I have the sequence $l_{n+1} = 3l_n+1$ for $l_0 = 0$ or $1$ (This just shifts the sequence one index back or forward.) The first terms are $(0),1,4,13,40,121,364,\ldots$
So I am looking for an expression for $S(x) = \sum\limits_{n=0}^\infty l_n x^n$ I tried to standard approach:
$$\begin{align}l_{n+1} &= 3l_n +1 \\ \implies \sum\limits_{n=0}^\infty x^{n+1}l_{n+1} &= \sum\limits_{n=0}^\infty 3l_n x^{n+1}+x^{n+1} \\ \implies S(x)-l_0 &= 3xS(x)+\left(\frac 1 {1-x} -1\right) \\ &= 3xS(x)+\frac{1+x}{1-x}\\ \implies (1-3x)S(x) &= \frac{1+x}{1-x}+l_0 \\ \implies S(x) &= \frac{1+x}{(1-3x)(1-x)}+\frac{l_0}{1-3x} \end{align} $$
But the Taylor series of $S$ for $l_0 = 1$ yields:
$2+8 x+26 x^2+80 x^3+242 x^4+728 x^5+\ldots$ which has a factor $2$ compared to what is desired. (Curiously the same series appears for $l_0 = -1$ , but just a side note.) When we simplify $S(x)$ for $l_0 = 1$ we get $\frac{2}{(1-3x)(1-x)}$ so obviously the right expression for $S$ should be $S(x) = \frac{1}{(1-3x)(1-x)}$
For $l_0 = 0$ we should obviously get the same series multiplied by $x$, but this is not the case, we get:
$1+5 x+17 x^2+53 x^3+161 x^4+485 x^5+\ldots$
This leads me to the conclusion that I made an error when derivin $S$ but I just could not find it. Please help me find the error! Thank you very much in advance!

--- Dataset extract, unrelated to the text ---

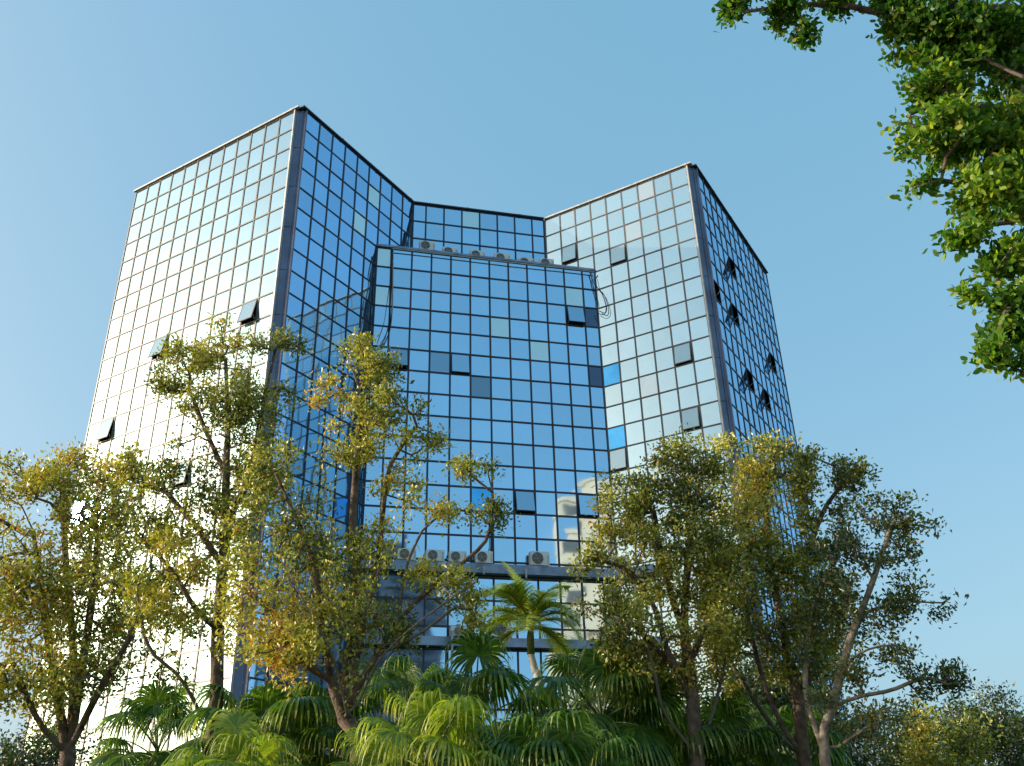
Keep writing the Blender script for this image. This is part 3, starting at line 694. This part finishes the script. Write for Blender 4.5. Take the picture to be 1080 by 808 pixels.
tree('broadleaf_tree', 'open dark tree at the right edge of the clump against the sky, pale branching stems', 'tree', GR, 16,
     [[G(868, 808, Y)] + L_((870, 800, Y), (880, 740, Y), (895, 680, Y), (918, 620, Y), (935, 570, Y), (945, 545, Y)), L_((880, 745, Y), (905, 735, Y), (940, 728, Y), (975, 715, Y), (1000, 722, Y)), L_((870, 795, Y), (850, 730, Y + .2), (855, 660, Y + .3), (870, 610, Y + .3)), L_((885, 715, Y), (905, 690, Y - .2), (940, 680, Y - .2), (960, 690, Y - .2)), L_((905, 650, Y), (930, 640, Y), (955, 640, Y)), L_((880, 790, Y), (910, 770, Y - .3), (945, 740, Y - .4))],
     [bl(925, 545, 40, 24, Y, 80), bl(960, 550, 30, 18, Y, 48), bl(905, 580, 38, 28, Y, 88), bl(945, 590, 28, 24, Y, 32), bl(890, 630, 40, 32, Y, 88), bl(955, 638, 32, 22, Y, 56), bl(935, 650, 26, 20, Y, 27), bl(985, 715, 34, 15, Y, 48), bl(1005, 722, 22, 12, Y, 21), bl(900, 700, 50, 26, Y, 56), bl(945, 690, 30, 18, Y, 24), bl(860, 660, 32, 40, Y + .2, 72), bl(920, 750, 50, 26, Y - .3, 48)], k=.78, rmax=.11, leafmat='leafdark', bark='barkpale', tint=(.1, 1.0), per=15)

# ------------------------------------------------------------------ shrubs and trees behind
GB = 'dark evergreen bushes growing along the foot of the building'
def bush(px, py, Y, rx, ry, n, label, seed, lm='leafdark', tint=(0, .6), grp=GB, per=26):
    c = at(px, py, Y); foot = Vector((c.x, c.y, 0)); k = mpp(Y)
    tree('evergreen_bush', label, 'bush', grp, seed, [[foot, foot + Vector((.05, 0, c.z * .4)), foot + Vector((0, .1, c.z * .8))], [foot + Vector((.05, 0, c.z * .3)), c + Vector((-rx * k * .5, 0, 0))], [foot + Vector((.05, 0, c.z * .35)), c + Vector((rx * k * .5, 0, 0))]],
         [bl(px, py, rx, ry, Y, n), bl(px, py + ry, rx * .9, ry, Y, n // 2)], leafmat=lm, tint=tint, per=per, leaf=(.12, .06), spread=.24)
bush(1035, 762, 27, 44, 26, 200, 'dark bushy treetop in the bottom right corner against the sky', 31, tint=(0, .7))
bush(993, 785, 25, 34, 26, 130, 'yellow green bush just left of the bottom right corner', 32, 'leaf', (.3, .9))
bush(940, 790, 28, 45, 34, 200, 'dark bush under the open pale-stemmed tree', 33)
bush(1085, 790, 26, 36, 30, 120, 'dark bush cut by the right edge of the picture', 39)
bush(790, 770, 23, 60, 48, 260, 'dark bush behind the twin trunks right of centre', 34)
bush(690, 760, 24, 60, 50, 260, 'dark bush behind the fan palms right of the feather palm', 35)
bush(600, 775, 25, 45, 40, 160, 'low dark bush behind the feather palm trunk', 36)
bush(820, 745, 21, 60, 50, 260, 'tall dark bush between the twin right hand trunks', 42)
bush(870, 775, 25, 50, 40, 200, 'dark bush behind the leaning pale stems on the right', 37)
bush(40, 800, 24, 60, 28, 160, 'low dark bush at the bottom left corner', 38)
bush(420, 800, 22, 90, 40, 260, 'dark bush behind the bright fan palm', 40)
bush(270, 800, 22, 60, 45, 200, 'dark bush behind the shaded fan palm on the left', 41)

# ------------------------------------------------------------------ big leafy tree overhanging the top right corner
Y = 5.2
K = lambda px, py, y=Y: at(px, py, y)
tree('fig_tree', 'large glossy green tree whose branches overhang the top right corner', 'tree', None, 51,
     [[Vector((6.4, 4.6, 0)), Vector((6.3, 4.6, 1.8)), Vector((6.0, 4.7, 3.6)), Vector((5.6, 4.8, 5.4)), Vector((5.2, 5.0, 7.2)), Vector((4.9, 5.2, 9.0))],
      [Vector((6.0, 4.7, 3.6)), K(1150, 330), K(1100, 300), K(1060, 330)], [Vector((5.8, 4.8, 4.6)), K(1160, 240), K(1090, 232), K(1030, 240), K(1000, 243)],
      [Vector((5.6, 4.8, 5.4)), K(1150, 130), K(1070, 120), K(1000, 110), K(960, 120)], [Vector((5.4, 4.9, 6.4)), K(1120, 20), K(1020, 10), K(940, 15), K(880, 4), K(820, 8), K(775, 14)], [K(1090, 232), K(1040, 200), K(985, 190), K(955, 205)]],
     [bl(1000, 35, 70, 42, Y, 420), bl(1065, 60, 60, 80, Y + .1, 420), bl(945, 15, 36, 26, Y, 130), bl(880, 2, 28, 12, Y, 46), bl(825, 10, 30, 16, Y, 50), bl(775, 6, 26, 12, Y, 40), bl(850, 30, 24, 8, Y, 20), bl(985, 95, 42, 20, Y, 130), bl(1000, 140, 58, 32, Y, 250), bl(1060, 150, 44, 50, Y, 260),
      bl(1050, 210, 55, 40, Y, 180), bl(1018, 250, 36, 14, Y, 50), bl(1058, 275, 46, 26, Y, 84), bl(1048, 308, 34, 12, Y, 34), bl(1082, 322, 30, 24, Y, 40), bl(1072, 350, 30, 20, Y, 60), bl(1056, 380, 26, 13, Y, 38), bl(1085, 385, 18, 14, Y, 20), bl(1140, 200, 60, 170, Y, 300), bl(1000, -50, 120, 60, Y + .2, 250), bl(970, 192, 22, 8, Y, 14)],
     leafmat='leafgreen', tint=(.0, .95), leaf=(.060, .031), per=13, spread=.046, ygrad=.5, patch=.15, rnd=True, r_tip=.0036, expo=.46, maxtips=3, up=.1)

# ------------------------------------------------------------------ fan palms
M['fan'] = leaf_mat('fan_palm_leaf', [(0, (.025, .075, .014)), (.5, (.11, .20, .025)), (.85, (.34, .40, .07)), (1, (.55, .48, .24))], trans=.35, rough=.38)
M['fanyellow'] = leaf_mat('fan_palm_leaf_light', [(0, (.09, .17, .02)), (.5, (.27, .34, .04)), (.85, (.5, .5, .1)), (1, (.65, .56, .28))], trans=.35, rough=.38)
M['petiole'] = simple('petiole_green', (.12, .16, .04), .5, 0, .2, 5.)
M['palmtrunk'] = simple('fibrous_palm_trunk', (.10, .075, .05), .95, 0, .5, 12., .9, 25.)
def fan_blade(seed, pitch, scale=1.0, nseg=34):
    R = random.Random(seed); pts = []; d_ = Vector((math.cos(pitch), 0, math.sin(pitch))); p = Vector((0, 0, 0)); Lp = .95 * scale * R.uniform(.8, 1.2)
    for i in range(9):
        pts.append(p.copy()); p = p + d_ * (Lp / 8); d_ = (d_ + Vector((0, 0, -.055 - .03 * max(0, math.cos(pitch))))).normalized()
    E, t = pts[-1], d_; s_ = Vector((0, 1, 0)); n_ = t.cross(s_) * -1; roll = R.uniform(-.35, .35)
    s2 = s_ * math.cos(roll) + n_ * math.sin(roll); n_ = (n_ * math.cos(roll) - s_ * math.sin(roll)); s_ = s2
    V, F, tn = [], [], []; dz = Vector((0, 0, -1)); span = math.radians(R.uniform(135, 160)); dphi = 2 * span / nseg
    for k in range(nseg):
        ph = -span + dphi * (k + .5); dr = (t * math.cos(ph) + s_ * math.sin(ph) + n_ * (.12 + .10 * math.cos(2 * ph))).normalized(); sd = (t * -math.sin(ph) + s_ * math.cos(ph))
        Ls = scale * (.80 + .13 * math.cos(ph)) * R.uniform(.88, 1.08); q = E.copy(); rr = 0; n0 = len(V); steps = [0, .12, .28, .44, .58, .72, .86, 1.0]; cur = dr.copy(); dm = R.uniform(.75, 1.25)
        for j, r_ in enumerate(steps):
            if j:
                g_ = max(0, r_ - .36) / .64; cur = (dr * (1 - g_ * .75) + dz * (g_ ** .8 * 1.5 * dm)).normalized(); q = q + cur * (Ls * (r_ - steps[j - 1]))
            w_ = Ls * r_ * math.tan(dphi / 2) * 1.02 if r_ < .42 else Ls * .42 * math.tan(dphi / 2) * max(0, 1 - (r_ - .42) / .58) ** .8
            V += [q - sd * w_, q + n_ * (w_ * .55), q + sd * w_]
            if j:
                a = n0 + (j - 1) * 3; b = n0 + j * 3
                F += [(a, a + 1, b + 1, b), (a + 1, a + 2, b + 2, b + 1)]
                v = R.uniform(0, .55) + (.15 if r_ > .6 else 0) + (.3 if r_ > .84 and R.random() < .7 else 0); tn += [v, v]
    pet = MB(); pet.tube(pts, [.022 * scale - .0012 * i for i in range(9)], 5)
    return pet, np.array([tuple(v) for v in V]), np.array(F), np.array(tn)
FANS = {}
def fan_variant(i, pitch_deg, matkey):
    k = (i, pitch_deg, matkey)
    if k not in FANS:
        pet, V, F, tn = fan_blade(100 + i * 17 + pitch_deg, math.radians(pitch_deg))
        fr_ = np_mesh('frond', V, F, M[matkey], None, attrs={'tint': tn}); pt = pet.build('petiole', M['petiole'], fr_, smooth=True)
        FANS[k] = (fr_, pt, False)
        for o_ in (fr_, pt): col.objects.unlink(o_)
    return FANS[k]
def fan_palm(px, py, Y, sc_, matkey, label, seed, nf=24):
    R = random.Random(seed); c = at(px, py, Y); r = empty('fan_palm', (c.x, c.y, 0)); tag(r, label, 'palm', 'fan palms in front of the building')
    mb = MB(); z = c.z; k = 14
    mb.tube([(R.uniform(-.03, .03), R.uniform(-.03, .03), z * i / k) for i in range(k + 1)], [(.19 + (.02 if i % 2 else 0)) * sc_ for i in range(k + 1)], 10)
    mb.build('trunk', M['palmtrunk'], r, smooth=False)
    for i in range(nf):
        pitch = [78, 62, 45, 28, 10, -12][min(5, int(6 * (i / nf) ** .85))]; fr_, pt, _ = fan_variant(R.randrange(3), pitch, matkey)
        f = fr_.copy(); col.objects.link(f); f.parent = r; f.location = (0, 0, z + R.uniform(-.1, .12)); s_ = sc_ * R.uniform(.85, 1.12); f.scale = (s_, s_, s_)
        f.rotation_euler = (R.uniform(-.12, .12), R.uniform(-.12, .12), i * 2.39996 + R.uniform(-.3, .3))
        p = pt.copy(); col.objects.link(p); p.parent = f
for i, a_ in enumerate([
    (165, 800, 15.0, .75, 'fan', 'small dark fan palm left of the forked reddish trunk'),
    (285, 805, 13.8, .92, 'fan', 'large shaded fan palm with hanging leaf tips between the two reddish trunks'),
    (245, 850, 10.5, .62, 'fanyellow', 'low yellow green fan palm at the bottom edge below the shaded one'),
    (335, 800, 14.0, .72, 'fan', 'dark fan palm just left of the leaning reddish trunk'),
    (452, 822, 10.4, .70, 'fanyellow', 'bright yellow green fan palm at the bottom centre, sunlit drooping leaves'),
    (500, 775, 13.0, .82, 'fan', 'deep green fan palm rising behind the bright yellow one'),
    (430, 770, 14.5, .74, 'fan', 'green fan palm behind the bright yellow one, right of the leaning trunk'),
    (555, 835, 11.0, .70, 'fan', 'low green fan palm in front of the feather palm trunk'),
    (400, 850, 11.0, .55, 'fanyellow', 'small yellow fan palm at the foot of the leaning trunk'),
    (635, 765, 14.0, .92, 'fan', 'tall green fan palm right of the feather palm with long hanging tips'),
    (700, 822, 14.6, .92, 'fan', 'dark fan palm at the bottom, right of the tall green one'),
    (768, 812, 15.0, .82, 'fan', 'fan palm between the trunks of the right hand trees'),
    (842, 820, 15.5, .75, 'fan', 'rightmost fan palm, behind the pale leaning stems'),
    (612, 850, 10.5, .62, 'fan', 'lowest green fan palm at the bottom edge right of centre')]): fan_palm(*a_, seed=200 + i)

# ------------------------------------------------------------------ feather palm
def feather_frond(R, pitch, L0=2.1):
    p = Vector((0, 0, 0)); d_ = Vector((math.cos(pitch), 0, math.sin(pitch))); pts = []; dirs = []; n = 22
    for i in range(n + 1):
        pts.append(p.copy()); dirs.append(d_.copy()); p = p + d_ * (L0 / n); d_ = (d_ + Vector((0, 0, -.045 - .004 * i))).normalized()
    V, F, tn = [], [], []
    for i in range(4, n + 1):
        for sub in (0, .25, .5, .75):
            for sg in (-1, 1):
                b = pts[i] + (dirs[i] * (L0 / n) * sub); l_ = .5 * math.sin(math.pi * min(.96, (i + sub - 2) / (n + 1.0)) ** .8) * R.uniform(.85, 1.1) + .08
                sd = Vector((0, sg, 0)); dr = (dirs[i] * .55 + sd * .8 + Vector((0, 0, R.uniform(.0, .4)))).normalized(); wv = dirs[i] * .016; q = b; n0 = len(V)
                for j in range(5):
                    w_ = wv * (1 - j / 4.2) ; V += [q - w_, q + w_]
                    if j: F.append((n0 + 2 * j - 2, n0 + 2 * j - 1, n0 + 2 * j + 1, n0 + 2 * j)); tn.append(R.uniform(.2, .9))
                    q = q + dr * (l_ / 4); dr = (dr + Vector((0, 0, -.22))).normalized()
    return pts, V, F, tn
c = at(560, 690, 20); ft = at(568, 722, 20); R_f = random.Random(77)
r = empty('feather_palm', (ft.x, ft.y, 0)); tag(r, 'slender feather palm with a smooth white trunk and yellow green arching fronds', 'palm')
mb = MB(); base = Vector((ft.x, ft.y, 0)); pl = [Vector((.12, 0, 0)), Vector((.06, 0, ft.z * .6)), ft - base, at(564, 706, 20) - base, c - base]
pp = spline(pl, 6); mb.tube(pp, [.105 - .035 * i / (len(pp) - 1) for i in range(len(pp))], 10); mb.build('trunk', simple('white_palm_trunk', (.5, .46, .40), .8, 0, .25, 3.), r, smooth=True)
mb = MB(); ct = c - base; mb.tube([ct, ct + Vector((0, 0, .35)), ct + Vector((.02, 0, .7))], [.085, .08, .04], 10); mb.build('crownshaft', M['petiole'], r, smooth=True)
for i in range(17):
    pt = math.radians([82, 70, 62, 55, 48, 66, 40, 30, 52, 20, 35, 8, -5, 60, 44, 25, -15][i])
    pts, V, F, tn = feather_frond(R_f, pt, R_f.uniform(1.15, 1.6))
    f = np_mesh('frond', np.array([tuple(v) for v in V]), np.array(F), M['fanyellow'], r, attrs={'tint': np.array(tn) * (.62 if i % 3 else .9)})
    f.location = ct + Vector((0, 0, .6)); f.rotation_euler = (0, 0, [2.8, .4, 3.3, 5.2, 1.6, 4.2, .0, 3.1, 2.2, 5.9, 3.7, .7, 2.9, 3.9, 5.6, 4.6, .2][i])
    mb = MB(); mb.tube(pts, [.02 - .0007 * j for j in range(len(pts))], 5); mb.build('midrib', M['petiole'], f, smooth=True)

Your mistake is that $\sum_{n=0}^{\infty} x^{n+1} = \frac{x}{1-x}$, not $\frac{1+x}{1-x}$.
Fixing that, the rest of the steps are:
$$S(x) = \frac{l_0}{1 - 3x} + \frac{x}{(1-x)(1-3x)}$$
With $l_0 = 0$, that's:
$$\begin{split} S(x) &= \frac{-\frac12}{1-x} + \frac{\frac12}{1-3x} \\ &= -\frac12\sum_{n=0}^{\infty}x^n + \frac12\sum_{n=0}^{\infty}(3x)^n \\ &= \sum_{n=0}^{\infty}\frac{3^n-1}2x^n \end{split}$$
So your series is $l_n = \frac{3^n - 1}2$.
If $l_0 = 1$, the coefficient of the $\frac1{1-3x}$ term becomes $\frac32$ , instead of $\frac12$, so we'd end up with $l_n = \frac{3^{n+1} - 1}2$ instead.